--- start SUPPLIED RECORDS ---
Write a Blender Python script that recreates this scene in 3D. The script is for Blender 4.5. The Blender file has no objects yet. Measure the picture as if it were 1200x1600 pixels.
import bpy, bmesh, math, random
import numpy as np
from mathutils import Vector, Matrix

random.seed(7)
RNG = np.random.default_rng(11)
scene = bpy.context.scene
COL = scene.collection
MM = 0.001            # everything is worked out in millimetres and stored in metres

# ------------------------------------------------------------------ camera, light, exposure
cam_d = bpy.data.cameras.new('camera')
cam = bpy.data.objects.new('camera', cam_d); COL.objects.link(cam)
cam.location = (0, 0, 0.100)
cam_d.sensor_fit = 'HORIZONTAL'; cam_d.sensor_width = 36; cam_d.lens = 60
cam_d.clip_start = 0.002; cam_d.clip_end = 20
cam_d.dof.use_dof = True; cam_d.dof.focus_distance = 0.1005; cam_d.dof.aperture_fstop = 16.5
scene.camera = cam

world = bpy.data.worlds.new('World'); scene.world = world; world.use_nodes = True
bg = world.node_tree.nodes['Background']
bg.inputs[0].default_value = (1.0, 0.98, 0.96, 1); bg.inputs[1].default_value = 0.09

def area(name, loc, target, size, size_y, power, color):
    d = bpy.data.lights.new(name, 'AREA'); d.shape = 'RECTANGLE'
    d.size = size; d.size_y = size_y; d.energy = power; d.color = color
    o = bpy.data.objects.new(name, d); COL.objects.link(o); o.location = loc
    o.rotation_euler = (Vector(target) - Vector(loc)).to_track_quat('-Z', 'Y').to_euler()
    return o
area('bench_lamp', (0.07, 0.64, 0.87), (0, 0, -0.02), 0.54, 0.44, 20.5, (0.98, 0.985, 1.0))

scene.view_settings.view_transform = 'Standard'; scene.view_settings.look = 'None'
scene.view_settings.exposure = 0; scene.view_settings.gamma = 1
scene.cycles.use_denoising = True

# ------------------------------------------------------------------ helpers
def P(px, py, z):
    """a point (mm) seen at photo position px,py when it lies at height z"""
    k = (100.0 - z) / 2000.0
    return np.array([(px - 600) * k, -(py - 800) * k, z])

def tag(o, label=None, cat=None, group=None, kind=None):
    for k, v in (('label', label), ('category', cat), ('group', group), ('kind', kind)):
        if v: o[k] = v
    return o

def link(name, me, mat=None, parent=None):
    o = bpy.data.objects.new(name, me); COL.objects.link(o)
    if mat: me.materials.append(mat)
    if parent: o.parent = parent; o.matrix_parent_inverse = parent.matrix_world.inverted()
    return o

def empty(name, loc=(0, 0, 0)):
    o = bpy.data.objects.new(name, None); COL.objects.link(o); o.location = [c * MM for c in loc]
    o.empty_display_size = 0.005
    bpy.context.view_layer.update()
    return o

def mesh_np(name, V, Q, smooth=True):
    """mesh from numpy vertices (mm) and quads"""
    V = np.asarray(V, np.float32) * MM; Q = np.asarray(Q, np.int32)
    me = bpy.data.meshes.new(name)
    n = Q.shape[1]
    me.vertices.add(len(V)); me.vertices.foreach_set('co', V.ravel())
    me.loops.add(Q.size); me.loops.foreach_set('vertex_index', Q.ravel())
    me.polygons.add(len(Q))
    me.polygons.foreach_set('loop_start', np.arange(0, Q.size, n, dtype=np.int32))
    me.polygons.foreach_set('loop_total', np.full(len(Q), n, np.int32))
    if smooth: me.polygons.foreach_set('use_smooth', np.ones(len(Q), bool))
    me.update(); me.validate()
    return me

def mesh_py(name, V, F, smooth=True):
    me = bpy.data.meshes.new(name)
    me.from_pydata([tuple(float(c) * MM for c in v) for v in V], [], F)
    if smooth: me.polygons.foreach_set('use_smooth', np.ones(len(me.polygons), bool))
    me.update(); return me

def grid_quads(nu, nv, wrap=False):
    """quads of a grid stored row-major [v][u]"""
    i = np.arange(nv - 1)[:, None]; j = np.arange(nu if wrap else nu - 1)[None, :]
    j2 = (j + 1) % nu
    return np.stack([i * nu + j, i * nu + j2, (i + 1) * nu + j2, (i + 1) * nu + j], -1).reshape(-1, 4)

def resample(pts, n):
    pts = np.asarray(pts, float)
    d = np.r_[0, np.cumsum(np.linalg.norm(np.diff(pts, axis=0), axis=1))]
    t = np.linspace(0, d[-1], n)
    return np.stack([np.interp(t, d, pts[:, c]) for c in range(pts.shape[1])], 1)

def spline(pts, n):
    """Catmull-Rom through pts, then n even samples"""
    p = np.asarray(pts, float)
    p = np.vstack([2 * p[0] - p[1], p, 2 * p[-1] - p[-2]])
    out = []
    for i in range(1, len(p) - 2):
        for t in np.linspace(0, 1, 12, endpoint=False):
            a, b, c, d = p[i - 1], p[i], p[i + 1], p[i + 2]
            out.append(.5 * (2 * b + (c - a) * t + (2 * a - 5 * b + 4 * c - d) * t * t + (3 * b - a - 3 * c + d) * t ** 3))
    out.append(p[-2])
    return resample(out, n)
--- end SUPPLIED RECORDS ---
--- start SUPPLIED RECORDS ---
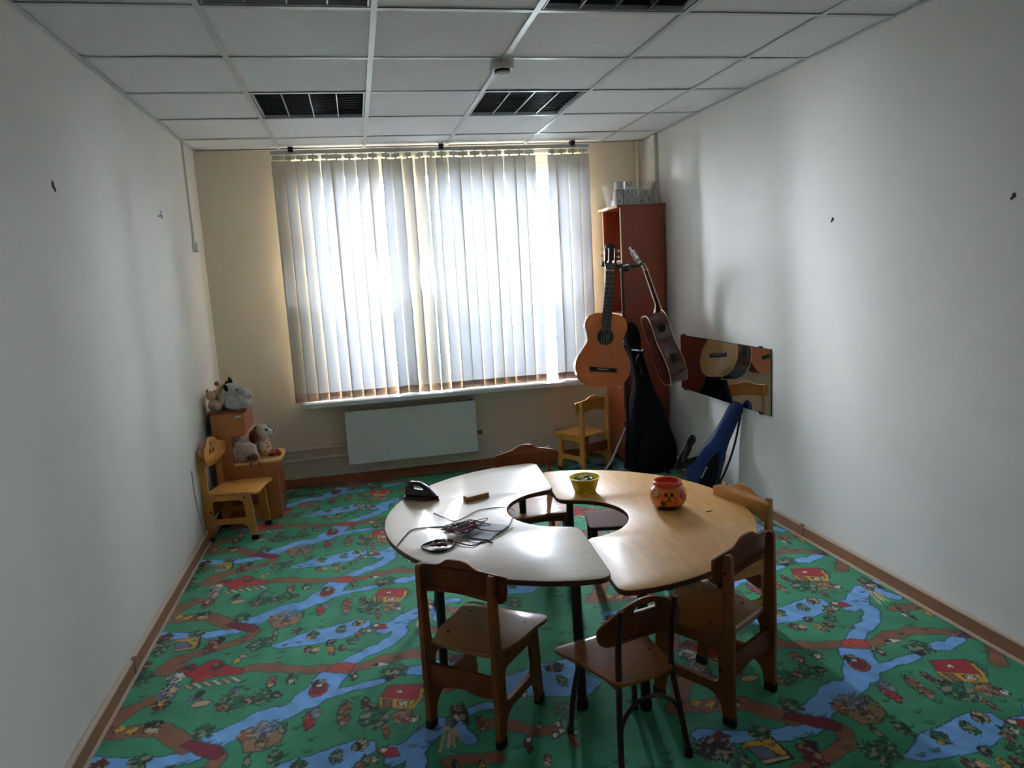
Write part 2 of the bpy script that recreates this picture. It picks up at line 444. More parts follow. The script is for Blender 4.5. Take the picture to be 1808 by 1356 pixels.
--- end SUPPLIED RECORDS ---
*GIVEN INSTRUCTION*: Tally up the lines in the records containing the word "script", then give the count and nothing else.

*CORRECT OUTPUT*: 2